O artigo analisa se o possuidor de uma pequena propriedade rural pode arguir sua impenhorabilidade, mesmo sem ser o proprietário registral, com base na Constituição e jurisprudência brasileira.

quarta-feira, 21 de agosto de 2024

Atualizado em 20 de agosto de 2024 10:44

1. Introdução

A impenhorabilidade da pequena propriedade rural, garantida pela CF/88 (art. 5º, XXVI), visa assegurar a subsistência e a moradia do trabalhador rural e de sua família. Esta proteção, entretanto, tem gerado debates sobre sua aplicabilidade ao possuidor do imóvel, que, apesar de não ser o proprietário registral, exerce a posse do bem de forma mansa e pacífica, utilizando-o como meio de subsistência. O presente estudo busca analisar essa possibilidade, à luz da legislação vigente, da doutrina e da jurisprudência.

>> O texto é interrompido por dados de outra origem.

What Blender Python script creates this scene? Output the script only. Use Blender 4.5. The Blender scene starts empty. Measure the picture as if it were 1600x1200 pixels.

2. A impenhorabilidade da pequena propriedade rural na legislação brasileira

A impenhorabilidade da pequena propriedade rural é prevista na Constituição Federal e no CPC/15 (art. 833, VIII). A legislação protege a pequena propriedade rural trabalhada pela família, impedindo que esta seja objeto de penhora em execuções civis. A lei 8.629/93, que regulamenta a reforma agrária, define a pequena propriedade rural como o imóvel rural que possua extensão de até quatro módulos fiscais. Esta proteção jurídica visa garantir que o pequeno produtor rural não seja despojado do seu meio de subsistência, fundamental para a sobrevivência de sua família.

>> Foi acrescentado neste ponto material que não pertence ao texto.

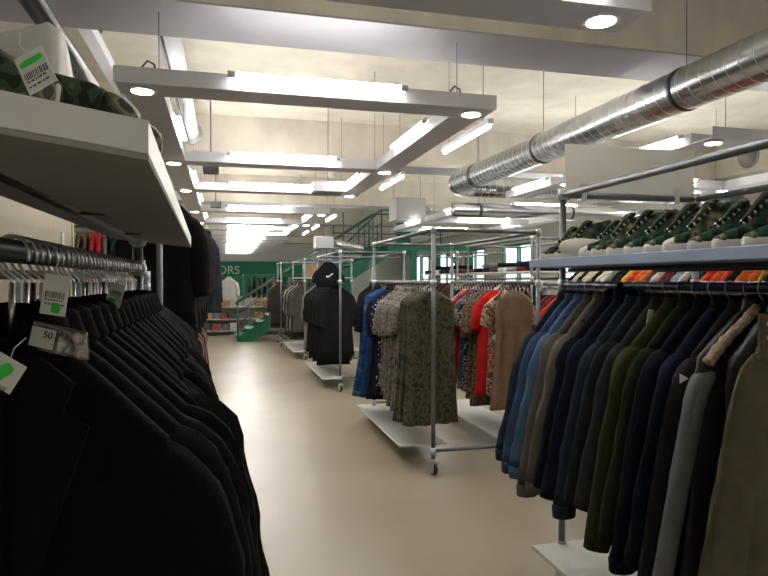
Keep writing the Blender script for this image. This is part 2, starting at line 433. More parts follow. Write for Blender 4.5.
def sleeve(sx, sh, slope, SL, r0, r1, ry, seed, out=.055, yoff=0, nz=16, na=18):
    rnd = random.Random(seed); off = rnd.uniform(0, 60)
    keys = [(sh-.085, 0, -slope-.035, r0*.45), (sh-.045, 0, -slope-.05, r0*.85), (sh-.005, 0, -slope-.085, r0), (sh+.02, yoff*.2, -slope-.17, r0*.98),
            (sh+.02+(out-.02)*.34, yoff*.5, -slope-.17-(SL-.17)*.34, r0*.90), (sh+.02+(out-.02)*.68, yoff*.8, -slope-.17-(SL-.17)*.68, (r0+r1)/2), (sh+out, yoff, -slope-SL, r1), (sh+out, yoff, -slope-SL+.012, r1*.7)]
    pts = []
    for k in range(len(keys)-2):
        m_ = 2 if k < 2 else 4
        for j in range(m_):
            u = j/m_; pts.append([keys[k][q]*(1-u)+keys[k+1][q]*u for q in range(4)])
    pts.append(keys[-2]); pts.append(keys[-1])
    # smooth
    for _ in range(2):
        pts = [pts[0]] + [[(pts[i-1][q]+2*pts[i][q]+pts[i+1][q])/4 for q in range(4)] for i in range(1, len(pts)-2)] + pts[-2:]
    rings = []
    for k, (x, y, z, r) in enumerate(pts):
        a, b_ = pts[max(0, k-1)], pts[min(len(pts)-2, k+1)]
        T = Vector((b_[0]-a[0], 0, b_[2]-a[2])); T = T.normalized() if T.length > 1e-6 else Vector((0,0,-1))
        Nn = Vector((-T.z, 0, T.x))
        ring = []
        for i in range(na):
            an = 2*pi*i/na
            wr = 1 + .22*ns(cos(an)*.6+off, sin(an)*.6, z*2.2+.35*cos(an), 3.4) + .10*ns(off+cos(an)*.4, sin(an)*.4, z*3.2+.2*sin(an), 8)
            yy = min(ry, r*.9)
            p = Vector((x, y, z)) + Nn*(r*cos(an)*wr) + Vector((0, yy*sin(an)*(.85+.15*wr), 0))
            p.x *= sx
            ring.append(p)
        if sx < 0: ring.reverse()
        rings.append(ring)
    return MB().loft(rings)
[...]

3. A situação jurídica do possuidor do imóvel e a possibilidade de invocação da impenhorabilidade

3.1. A posse e a função social da propriedade

O possuidor do imóvel, mesmo sem o título de propriedade formal, desempenha papel crucial na função social da propriedade, conceito que é basilar no ordenamento jurídico brasileiro. A função social da propriedade exige que esta seja utilizada de maneira produtiva e em benefício da sociedade. O CC/02, em seu art. 1.228, § 1º, reforça que o direito de propriedade deve ser exercido em consonância com as suas finalidades econômicas e sociais. Assim, o possuidor que utiliza o imóvel rural para fins de subsistência e sustento familiar, cumprindo a função social, deveria gozar das mesmas proteções conferidas ao proprietário formal.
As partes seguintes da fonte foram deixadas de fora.